President Mugabe who of late has become synonymous with swag with the launch of his clothing label “House of Gushungo” said:
“We are concerned with the behaviour of our ministers. Some time ago, there was a minister, not from Zanu-PF though, who was caught with a girlfriend somewhere in Kadoma.
“However, this is not to say that our own Zanu-PF ministers do not engage in similar behaviour,” the President told a gathering at the wedding of his niece last week.

“In Zimbabwe, we have so many men who have many girlfriends, even several of my ministers,” he said.
“I even know the names of some of their girlfriends. That is not good at all. When you have ministers saying: ‘I want to drive myself’, yet we gave them drivers. Let us stop such practices to avoid divorces,” he said.
This reminds me of two sad stories. One of a girl who in her late teenage years had a boyfriend in her age group, they had just finished Ordinary Level studies. The two would meet in town (this was before the cellphone era) and go about eating ice cream, watching movies and even discussing the latest music videos that were showing on television. Their relationship was hardly physical the only physical contact would be a hug and a clumsy juicy kiss when they were saying their goodbyes.

However, one day the girl was crossing the traffic intersection and there a slick  BMW 3 series Dolphin passed by (it was the car of the era then) playing music that she loved so much.
“Girl you are
Close to me you’re like my mother
Close to me you’re like my father
Close to me you’re like my sister
Close to me you’re like my brother

You are the only one my everything and for you this song I sing
And all my life . . .” K ci and Jojo All my life 1997.
The driver saw the girl singing along to his music and that was the sugar daddy’s call because it was clear to him the girl liked his style. Honestly guys if you see a girl admiring your style what are the chances that she digs you?

The driver stopped and approached the girl who was overwhelmed. The man offered to take her home, at least to the shops nearest to her house because umdala wayebaba!( the father was a no nonsense man).
The car was just irresistible and she jumped in without even thinking twice. When she was dropped off she got her first taste of the sugar daddy sweets — given money that was enough to buy her clothes and told that it was for her to use to get into town on a particular day to meet the man. The rest we all know is that the girl graduated from the “blazer boy” to the “working class” and finally to the “owner of the company” she changed older men like she was going somewhere. Hence she became a slave to the system even now she can’t escape but has to stay relevant competing with younger girls — the only difference is that she is now a  home-wrecker whose lucky charms are taken from a sangoma and numerous prophets. Call her Jezebel.

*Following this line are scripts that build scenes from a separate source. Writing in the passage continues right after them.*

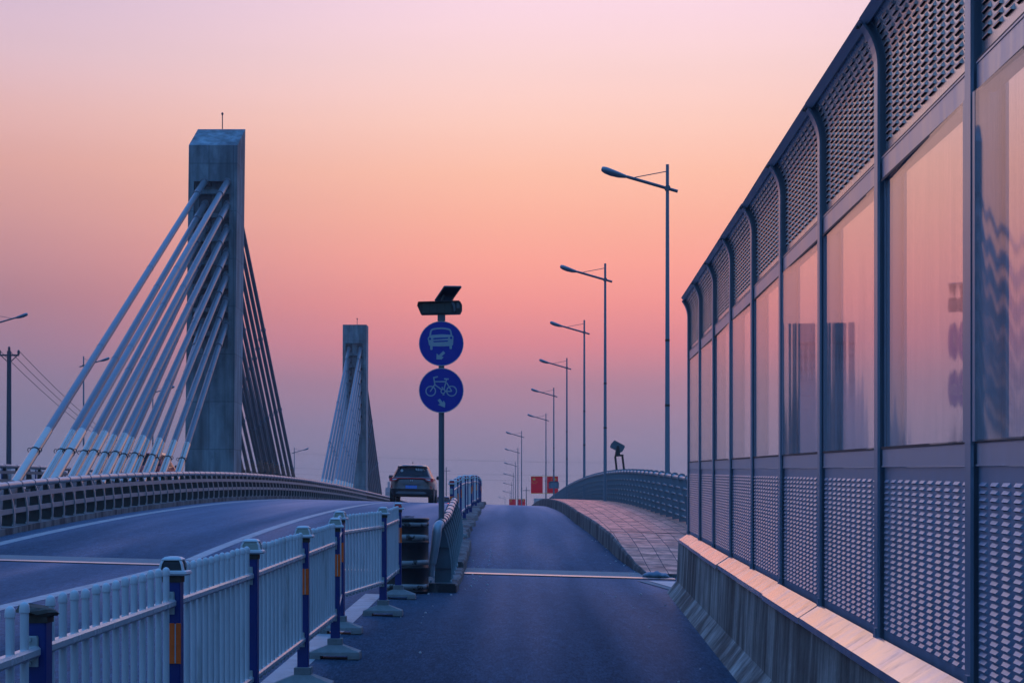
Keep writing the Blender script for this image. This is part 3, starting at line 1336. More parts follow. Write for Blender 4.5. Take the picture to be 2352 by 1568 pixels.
ftab = [(29.6, -1.02), (40, -1.04), (55, -1.12), (70, -1.30), (90, -1.6)]
for k in range(26):
    y = 29.6 + 2.0 * k
    FF.append((y, lerp(ftab, y) + (random.uniform(-.04, .04) if k else 0)))
for k, (y, x) in enumerate(FF):
    fence_post(ff, x, y, k % 2 == 1 or k == 0, 'red', True, False, 0, fz(y))
for k in range(len(FF) - 1):
    fence_panel(ff, FF[k], FF[k + 1], 10, fz(FF[k][0]), False)
rg = MB()
p = Vector((-1.02, 29.6, Z(-1.02, 29.6) + .10 + .42))
rg.loft([[(p.x + r * math.cos(t), p.y + yy, p.z + r * 1.15 * math.sin(t)) for t in [2 * math.pi * k / 14 for k in range(14)]]
         for r, yy in ((.06, -.037), (.06, -.05), (.032, -.05), (.032, -.039))])
rg.build("end_ring", M_WHITE, ff)

# far fence beyond the other carriageway
of = thing("picket_fence", (-25.6, 48, Z(-25.6, 48)),
           "white picket fence with blue posts on the far side of the other carriageway at left", "fence", "picket fences")
OF = [(50 + 2.6 * k, -21.5) for k in range(14)]
for k, (y, x) in enumerate(OF):
    fence_post(of, x, y, k % 2 == 0, 'red', True)
for k in range(len(OF) - 1):
    fence_panel(of, OF[k], OF[k + 1], 16, 0, False)

# ------------------------------------------------------------------ steel railings with plate posts
RH = .70


def rail_post(flip=1, fw=.022, ft=.026):
    """plate post: web in the xz plane, curved flange on the +x side"""
    web, fl = MB(), MB()
    left = [(-.065, 0), (-.055, .25), (-.038, .5), (-.03, RH - .05)]
    right = [(.128, 0), (.136, .12), (.130, .26), (.112, .40), (.080, .54), (.048, .64), (.026, RH - .04)]
    outl = [(flip * x, z) for x, z in left + right[::-1]]
    web.poly(outl, -.006, .006)
    for z in (.17, .42):
        xl = lerp([(b, a) for a, b in left], z)
        xr = lerp([(b, a) for a, b in right], z)
        web.box(min(flip * xl, flip * xr), max(flip * xl, flip * xr), -.03, -.006, z, z + .012)
    rings = []
    for x, z in right:
        rings.append([(flip * (x), -fw, z), (flip * (x + ft), -fw, z), (flip * (x + ft), fw, z), (flip * x, fw, z)])
    fl.loft(rings)
    fl.box(-.13, .15, -.06, .06, -.012, 0)
    for bx_ in (-.11, .135):
        fl.lathe([(.014, 0), (.014, .03), (.008, .034)], 6, 0, (bx_, -.04, 0))
    ring = MB()
    ring.loft([[((-.0) + r * math.cos(t), yy, RH + r * math.sin(t)) for t in [2 * math.pi * k / 16 for k in range(16)]]
               for r, yy in ((.060, -.012), (.069, -.012), (.069, .012), (.060, .012))], 0)
    return web, fl, ring


def railing(root, xf, y0, y1, step, hz, kerb, flats, key, mats, flip=1, pipe_r=.062, limit=100, fw=.022, ft=.026):
    ys_ = frange(y0, y1, step)
    web, fl, ring = rail_post(flip, fw, ft)
    extra = MB()
    for i, y in enumerate(ys_):
        x = xf(y)
        loc = Vector((x, y, Z(x, y) + kerb)) - Vector(root.location)
        if i < limit:
            p = use(key + "p", "post", web, mats[0], root, loc)
            f = use(key + "f", "post_flange", fl, mats[1], p)
            use(key + "r", "pipe_ring", ring, M_TEAL, p)
        else:
            for mb in (web, fl):
                extra.add([(v[0] + x, v[1] + y, v[2] + Z(x, y) + kerb) for v in mb.v], mb.f)
    if extra.v:
        o = extra.build("far_posts", mats[0], root)
        o['kind'] = 'stuff'
    fine = frange(y0 - .12, y1, min(step, 1.6))
    pts = [(xf(y), y, Z(xf(y), y) + kerb + RH) for y in fine]
    pm_ = MB().tube(pts, pipe_r, 12)
    pm_.build("top_pipe", M_PIPE, root)
    for fx, fz, fh in flats:
        fm = MB()
        rings = []
        for y in fine:
            x = xf(y) + fx
            z = Z(xf(y), y) + kerb + fz
            rings.append([(x, y, z), (x + .035 * flip, y, z), (x + .035 * flip, y, z + fh), (x, y, z + fh)])
        fm.loft(rings)
        fm.build("flat_rail", M_FLAT, root)
    return ys_


lr = thing("steel_railing", (XR, 20, Z(XR, 20)),
           "long grey railing with two flat rails at the carriageway's left edge below the cables", "railing", "steel railings")


def xl_near(y):
    return XR + .0


railing(lr, lambda y: XR, 20, 152, .84, RH, .11, [(.10, .22, .085), (.085, .47, .085)], "L", [M_DKPL, M_FLAT])

lr2 = thing("steel_railing", (-15.65, 30, Z(-15.65, 30)),
            "second grey steel railing behind the cables beyond the median", "railing", "steel railings")
railing(lr2, lambda y: -15.65, 34, 110, 1.3, RH, .16, [(.10, .22, .085), (.085, .47, .085)], "L", [M_DKPL, M_FLAT])

# short railing at the start of the lane divider, on its concrete block
kbk = MB()


def divider_x(y):
    return -.86


for (ya, yb, x0, x1, h) in ((20.75, 24.35, -1.12, -.665, .10), (24.75, 29.4, -1.12, -.68, .16)):
    rows = frange(ya, yb, .35)
    vs = []
    for y in rows:
        jx = random.uniform(-.012, .012)
        jz = random.uniform(-.008, .008)
        vs += [(x0, y, Z(x0, y) - .02), (x0, y, Z(x0, y) + h + jz), (x1 + jx - .02, y, Z(x1, y) + h + jz), (x1 + jx, y, Z(x1, y) + h - .025 + jz), (x1 + jx, y, Z(x1, y) - .02)]
    kbk.add(vs, [(i * 5 + j, i * 5 + j + 1, (i + 1) * 5 + j + 1, (i + 1) * 5 + j) for i in range(len(rows) - 1) for j in range(4)] +
            [(0, 1, 2, 3, 4), tuple(range(len(vs) - 5, len(vs)))])
tag(kbk.build("divider_kerb", M_KERB), kind='structure')
# narrow rubble strip carrying the far fence
kb2 = MB()
rows = frange(29.45, 80, .6)
vs = []
for y in rows:
    x = lerp(ftab, y)
    a, b = x - .16 + random.uniform(-.03, .03), x + .20 + random.uniform(-.07, .05)
    h = .10 + random.uniform(-.03, .01)
    vs += [(a, y, Z(a, y) - .02), (a, y, Z(a, y) + h), (b, y, Z(b, y) + h), (b + .03, y, Z(b, y) - .02)]
kb2.add(vs, [(i * 4 + j, i * 4 + j + 1, (i + 1) * 4 + j + 1, (i + 1) * 4 + j) for i in range(len(rows) - 1) for j in range(3)] + [(0, 1, 2, 3)])
tag(kb2.build("divider_rubble_strip", M_KERB), kind='structure')

sr = thing("steel_railing", (-.87, 21.0, Z(-.87, 21.0) + .1),
           "short teal railing with curved posts and a bent pipe end behind the black drum", "railing", "steel railings")


def xs_r(y):
    return -.87 - .012 * (y - 21)


railing(sr, xs_r, 21.05, 29.2, .90, RH, .10, [], "S", [M_TEAL, M_TEALL], pipe_r=.058, fw=.010, ft=.017)
for zz in (.28, .5):
    thin = MB().tube([(xs_r(y) + (.10 if zz < .4 else .06), y, Z(xs_r(y), y) + .10 + zz) for y in frange(21.05, 29.2, 1)], .009, 6)
    thin.build("thin_rail", M_TEAL, sr)
x0, y0 = xs_r(20.93), 20.93
z0 = Z(x0, y0) + .10 + RH
el_ = [(x0, y0, z0)] + [(x0 - .03 * math.sin(t), y0 - .11 * math.sin(t), z0 - .11 * (1 - math.cos(t))) for t in [rad(18 * k) for k in range(1, 6)]]
el_ += [(x0 - .055, y0 - .11, z0 - .30), (x0 - .085, y0 - .11, z0 - .46)]
MB().tube(el_, [.058] * 6 + [.052, .050], 12).build("pipe_end", M_PIPE, sr)
MB().tube([(x0 - .083, y0 - .11, z0 - .44), (x0 - .105, y0 - .11, z0 - .62)], [.040, .036], 10).build("pipe_end_stub", M_PIPE, sr)

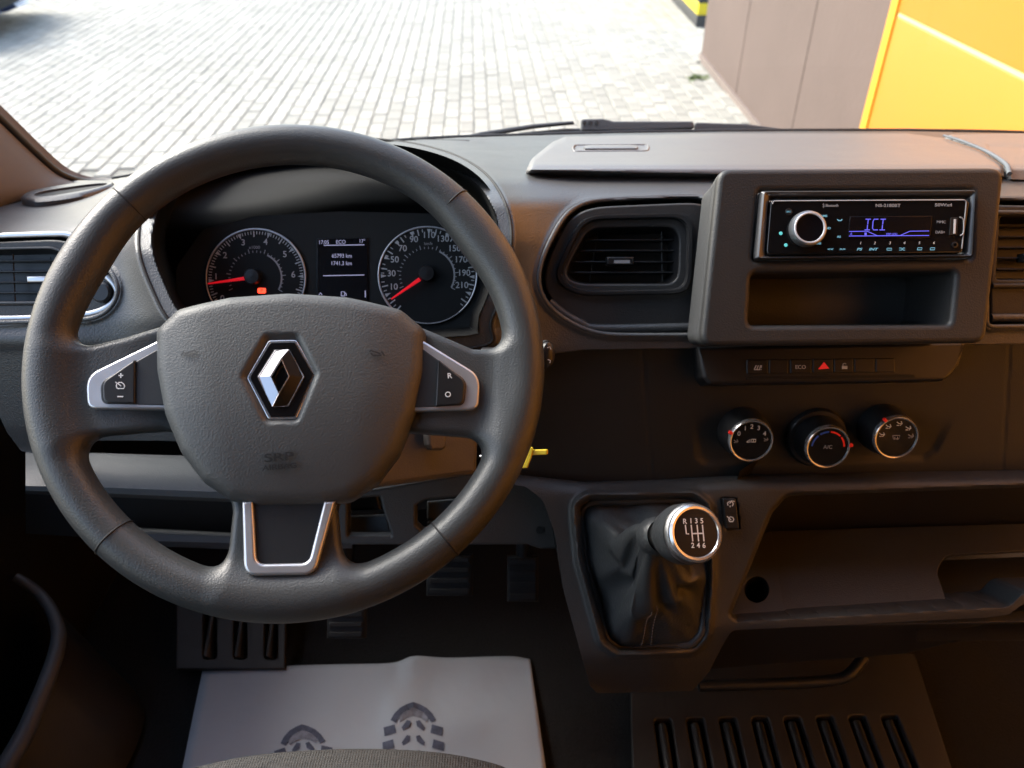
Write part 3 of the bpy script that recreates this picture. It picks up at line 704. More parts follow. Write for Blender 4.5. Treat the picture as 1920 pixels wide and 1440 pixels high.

The second story is about a brilliant girl who could easily have got a book prize on completing her honours degree. However, she barely went past second year as that old timer who used to pamper her with gifts decided to buy her a car on condition that she drops out of college and becomes his second wife.
This she did but now her peers have finished school and they can afford to buy their own cars and she has been driving the same car since dropping out of college. After years of torment and threats from the guy’s first wife and occasional beatings from the jealous old timer, reality has settled in but she is trapped. Worse still the old timer has hit hard times and is threatening to sell the now old car he bought her to try and recapitalise his business. She has a baby and is trapped. If only she had ignored the sugar daddy movement. When she got involved she did not ponder on the chances that her old husband might perhaps be an old flame of her mother’s from her youth.

I feel sorry for these two girls because they became victims of the sugar daddy and Jezebel movement that President Mugabe and I are against.
A friend who happens to be the editor-in-chief of City Press in South Africa Ferial Haffajee, appeared on South African television this week giving an insight into the sugar daddy syndrome. If you have a sugar daddy then you are a sugar baby.

In the show Haffajee dwelt on the sugar daddy relationships becoming a big contributor in fuelling the HIV/AIDS epidemic on the African continent at large.
But how high is the price and how low are women willing to go for them?
Khanyi Mbau, a very popular sugar baby in South Africa who was married to a man well into his 50s when she was 19 rose to social recognition because of her links to her old hubby who could just buy her a new car as if he was buying a new pair of Levi jeans.

Some girls want that life, they dream about it like, Kobe Bryant dreaming about surpassing Michael Jordan’s NBA record or even more than I wish to write a cover story for TIME magazine one-day. Getting a cool sugar daddy is like the Mecca for the “WHO!” girls (those that define life in terms of how many bags they have, how many Prada shoes they have etc). But people is this worth it?